I’ve been reading this book called Motherhood by Sheila Heti and she talks about how it’s conventionally accepted that our way of connection to nature is by having children. We put a piece of ourselves into our kids and by extension into the world and that’s how we feel meaningful, like we’ve done something that matters in a world where we might otherwise feel small and inconsequential. She proposes instead that we can feel significant by looking backward, trying to understand ourselves through our ancestry, as though our personhood is uniquely shaped by conditions so far above our heads, so far in the past, influenced by decisions made by people we’ve never met. That’s sick.

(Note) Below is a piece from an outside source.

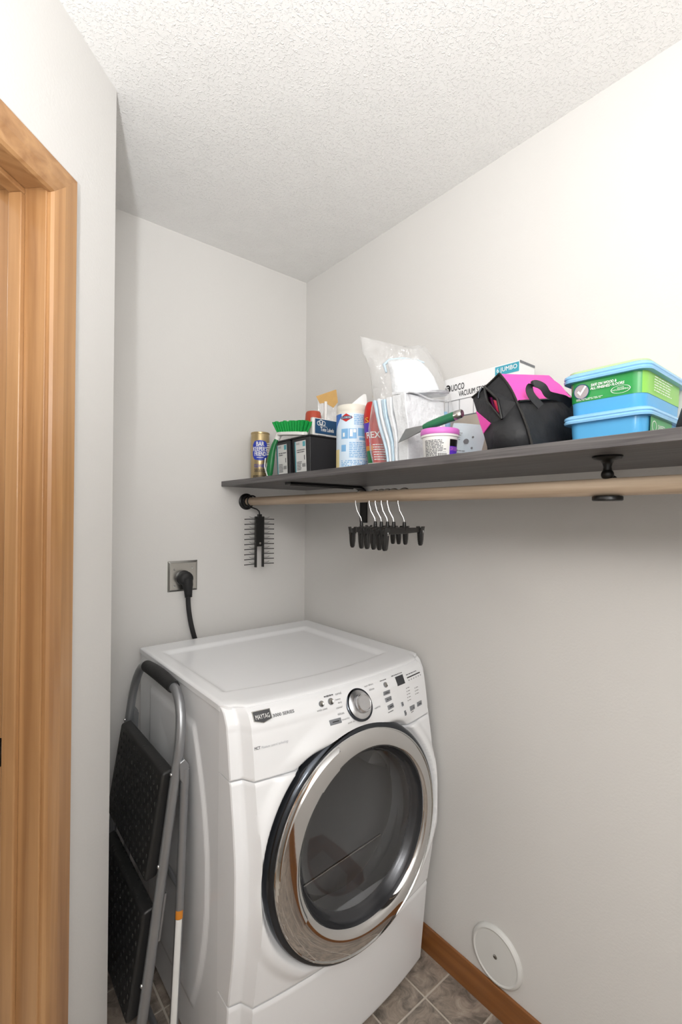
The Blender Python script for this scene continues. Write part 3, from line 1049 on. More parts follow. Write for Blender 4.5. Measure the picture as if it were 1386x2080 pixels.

Sinta said she was a preteen and feeling lost and purposeless or whatever, and I guess that’s natural when you’re 12, but it’s why she started running. To connect to an Ethiopian culture she never consciously knew. Her parents lived in Bekoji, a running town. Everybody runs. Bekele was born there. Sinta said, “I wanna belong. I wanna get close to my culture. That’s how I started. Just three times a week. It was a joke. But I wanted to be someone or something.” She began running for a club before she could even speak Italian well. Of course I could write that rUnNiNg iS tHe uNiVeRsAl LaNgUaGe, but that also doesn’t directly apply to Sinta’s situation at the time. It wasn’t about making friends necessarily. She views running as her purpose. She kept saying the word purpose and that has a religious connotation to me so I asked her if she believes in God and she said yes. I asked if she was religious and she hesitated. She said she’d never go to a bible study, for example, but in the same breath she said, “My life was meant to be. In God’s hands.” She said it’s about hope and belief. Never losing your hope, she said. 

All this talk about purpose and Sinta interjected, “Did I ever tell you what Sinta means?” No, she hadn’t told me what Sinta means. Someone who sees a lot. She doesn’t belong in one place. She said when she thinks about her life and where she’s been and where she’s going, it’s many places. “I don’t care. I just take one bag,” she said. Next is Boulder.